Jenoptik director Geoff Collins told Smart Highways, “This contract represents one of the UK’s most significant average speed projects, covering eight stretches of road.   Based on our experience of almost 100 permanent SPECS installations, I fully expect these Lancashire routes to become safer as the installations progress”.

The proposed routes chosen by the Lancashire Road Safety Partnership have been based on the following criteria:

  • There is a history of collisions and casualties within the routes.
  • Speed surveys indicate that speeding vehicles is an issue.
  • Some of the routes have been identified as needing action around speed and road safety issues, but there aren’t any other realistic or appropriate enforcement options.

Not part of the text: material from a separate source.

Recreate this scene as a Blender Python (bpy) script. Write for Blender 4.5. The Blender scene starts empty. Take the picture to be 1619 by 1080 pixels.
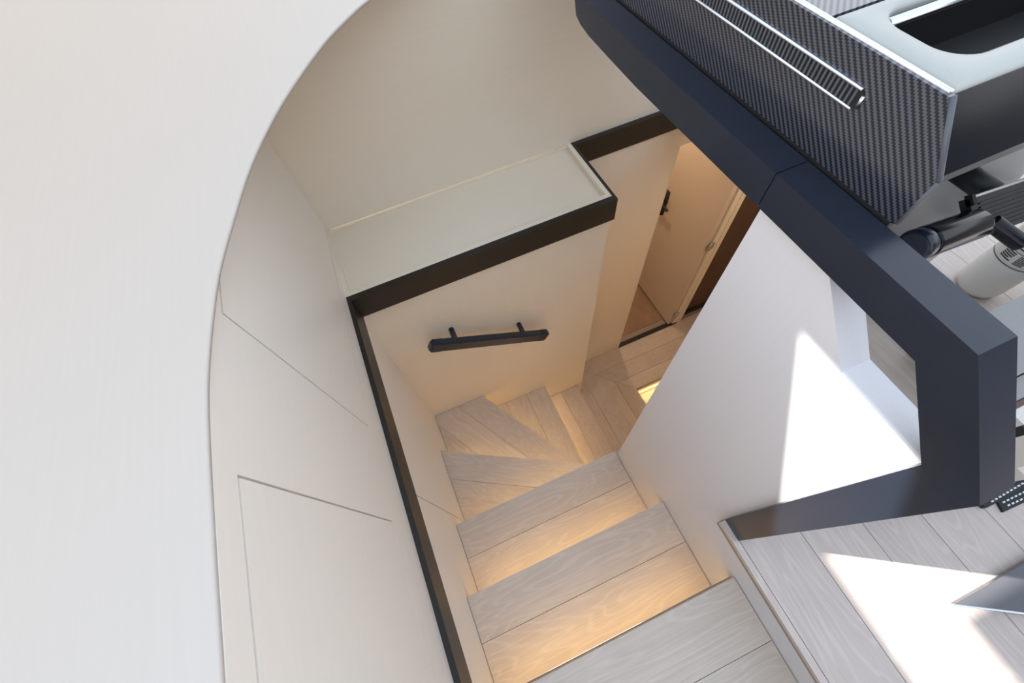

There will be sanctions for anyone detected breaching the speed limits, but where eligible they will be given the opportunity to attend a speed awareness course to learn about the dangers of speeding, accept a conditional offer of a fixed penalty or face an appearance at court.

The routes are:

  • A565 Southport Road (1.2m) between B5246 at Mere Brow and the Gravel Lane roundabout at Banks.
  • A583 Preston New Road (7.5m) between M55 Junction 4 (Peel Road, Peel Hill), through Kirkham bypass, and Blackpool Road at Preston Old Road, Clifton.
  • A588 Head Dyke Lane, Pilling (2m) between Fold House Caravan Park and Bourbles Lane.
  • A59 Brockholes Brow, Preston (0.5m) between M6 junction 31 and Glenluce Drive.
  • A6 London Road, Preston (0.7m) between Capitol Centre (Winery Lane) and Albyn Street East.
  • A675 in Belmont (8.5m) between M65 junction 3, through Abbey Village and Belmont to Scout Road.
  • A682 Gisburn Road, Pendle (5.2m) between A59 at Gisburn and Whittycroft Avenue (between Barrowford and Blacko).
  • B6232 Grane Road, Haslingden (4.7m) between A56 through Haslingden Grane to A6177 Elton Road junction with Sough Lane.